From Daniel Henninger at the WSJ:
…Now comes word that diversity as an ideology may be dead, or not worth saving. Robert Putnam, the Harvard don who in the controversial bestseller “Bowling Alone” announced the decline of communal-mindedness amid the rise of home-alone couch potatoes, has completed a mammoth study of the effects of ethnic diversity on communities. His researchers did 30,000 interviews in 41 U.S. communities. Short version: People in ethnically diverse settings don’t want to have much of anything to do with each other. “Social capital” erodes. Diversity has a downside….
Give me a break! you scream. What about New York City or L.A.? From the time of Sherwood Anderson’s “Winesburg, Ohio” through “Peyton Place” and beyond, people have fled the flat-lined, gossip-driven homogeneity of small American “communities” for the welcome anonymity of big-city apartment building–so long as your name wasn’t Kitty Genovese, the famous New York woman who bled to death crying for help….
The diversity ideologues deserve whatever ill tidings they get. They’re the ones who weren’t willing to persuade the public of diversity’s merits, preferring to turn “diversity” into a political and legal hammer to compel compliance. The conversions were forced conversions. As always, with politics comes pushback. And it never stops.
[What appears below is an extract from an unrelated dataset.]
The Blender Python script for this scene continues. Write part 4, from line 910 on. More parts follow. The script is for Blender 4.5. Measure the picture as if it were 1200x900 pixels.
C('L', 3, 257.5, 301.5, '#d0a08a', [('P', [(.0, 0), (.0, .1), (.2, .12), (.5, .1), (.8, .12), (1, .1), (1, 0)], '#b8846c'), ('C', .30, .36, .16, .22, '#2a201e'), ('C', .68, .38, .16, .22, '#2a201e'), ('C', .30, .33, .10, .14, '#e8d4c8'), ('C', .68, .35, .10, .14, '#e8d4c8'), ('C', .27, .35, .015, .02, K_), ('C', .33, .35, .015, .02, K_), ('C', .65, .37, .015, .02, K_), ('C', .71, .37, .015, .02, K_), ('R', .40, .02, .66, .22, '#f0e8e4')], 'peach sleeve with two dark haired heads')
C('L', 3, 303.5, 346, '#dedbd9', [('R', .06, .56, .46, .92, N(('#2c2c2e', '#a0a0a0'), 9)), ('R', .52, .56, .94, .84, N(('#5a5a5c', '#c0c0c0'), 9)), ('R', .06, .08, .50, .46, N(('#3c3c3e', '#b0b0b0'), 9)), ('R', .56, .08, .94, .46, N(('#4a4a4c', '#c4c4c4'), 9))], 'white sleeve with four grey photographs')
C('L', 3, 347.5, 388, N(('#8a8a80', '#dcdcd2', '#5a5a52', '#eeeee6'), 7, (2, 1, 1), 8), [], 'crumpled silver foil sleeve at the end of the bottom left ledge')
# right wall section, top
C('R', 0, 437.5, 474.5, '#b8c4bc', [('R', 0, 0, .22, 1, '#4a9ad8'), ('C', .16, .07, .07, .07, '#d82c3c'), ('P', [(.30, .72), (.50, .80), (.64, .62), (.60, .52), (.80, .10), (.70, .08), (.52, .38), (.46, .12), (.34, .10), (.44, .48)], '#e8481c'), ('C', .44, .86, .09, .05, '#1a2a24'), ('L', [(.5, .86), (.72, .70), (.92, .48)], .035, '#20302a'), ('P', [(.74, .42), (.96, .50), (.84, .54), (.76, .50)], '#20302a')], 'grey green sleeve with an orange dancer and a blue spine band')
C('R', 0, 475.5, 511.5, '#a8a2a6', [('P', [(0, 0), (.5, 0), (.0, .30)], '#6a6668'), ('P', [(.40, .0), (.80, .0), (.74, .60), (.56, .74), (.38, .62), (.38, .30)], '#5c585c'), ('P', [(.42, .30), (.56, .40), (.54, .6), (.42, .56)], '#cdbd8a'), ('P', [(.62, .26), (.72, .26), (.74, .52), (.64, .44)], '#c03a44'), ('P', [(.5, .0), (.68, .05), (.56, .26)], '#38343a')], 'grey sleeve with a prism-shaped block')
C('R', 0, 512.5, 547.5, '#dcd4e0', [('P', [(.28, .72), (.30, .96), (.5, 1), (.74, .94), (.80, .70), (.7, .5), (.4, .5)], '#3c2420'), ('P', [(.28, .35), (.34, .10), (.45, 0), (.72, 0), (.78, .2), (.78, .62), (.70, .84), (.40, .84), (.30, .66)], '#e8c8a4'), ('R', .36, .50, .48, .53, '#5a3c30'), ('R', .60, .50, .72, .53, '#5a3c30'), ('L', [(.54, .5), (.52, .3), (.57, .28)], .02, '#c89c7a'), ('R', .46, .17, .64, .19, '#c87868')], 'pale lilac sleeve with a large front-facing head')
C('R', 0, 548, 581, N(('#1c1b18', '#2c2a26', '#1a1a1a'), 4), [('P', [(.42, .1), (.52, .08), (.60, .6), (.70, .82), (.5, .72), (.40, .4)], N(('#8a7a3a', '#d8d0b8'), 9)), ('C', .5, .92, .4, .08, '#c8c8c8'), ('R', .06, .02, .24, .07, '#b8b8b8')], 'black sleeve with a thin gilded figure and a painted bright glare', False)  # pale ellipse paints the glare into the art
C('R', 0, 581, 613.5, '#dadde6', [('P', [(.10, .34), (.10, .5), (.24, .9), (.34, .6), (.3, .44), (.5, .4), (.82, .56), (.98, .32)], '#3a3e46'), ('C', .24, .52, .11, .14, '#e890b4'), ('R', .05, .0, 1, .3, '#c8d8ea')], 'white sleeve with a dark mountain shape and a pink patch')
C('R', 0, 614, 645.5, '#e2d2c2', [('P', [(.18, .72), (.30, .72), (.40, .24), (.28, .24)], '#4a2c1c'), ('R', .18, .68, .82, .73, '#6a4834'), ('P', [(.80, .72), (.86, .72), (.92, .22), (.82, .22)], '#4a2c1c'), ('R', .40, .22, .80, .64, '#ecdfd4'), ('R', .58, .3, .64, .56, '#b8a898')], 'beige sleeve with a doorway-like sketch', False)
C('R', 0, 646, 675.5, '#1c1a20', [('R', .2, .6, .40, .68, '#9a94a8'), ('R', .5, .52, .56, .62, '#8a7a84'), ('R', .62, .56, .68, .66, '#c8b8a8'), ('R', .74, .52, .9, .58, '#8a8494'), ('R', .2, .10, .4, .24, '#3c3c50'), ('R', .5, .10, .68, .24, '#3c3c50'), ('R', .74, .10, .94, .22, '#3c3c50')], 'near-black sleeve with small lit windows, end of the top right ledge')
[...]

The harvest of bitter fruit from the diversity wars begun three decades ago across campuses, corporations and newsrooms has made the immigration debate significantly worse. Diversity’s advocates gave short shrift to assimilation, indeed arguing that assimilation into the American mainstream was oppressive and coercive. So they demoted assimilation and elevated “differences.” Then they took the nation to court. Little wonder the immigration debate is riven with distrust….
Like he said, there’s lots here to argue about. But I think I’ll want to find that original article and see if I can stand to read it.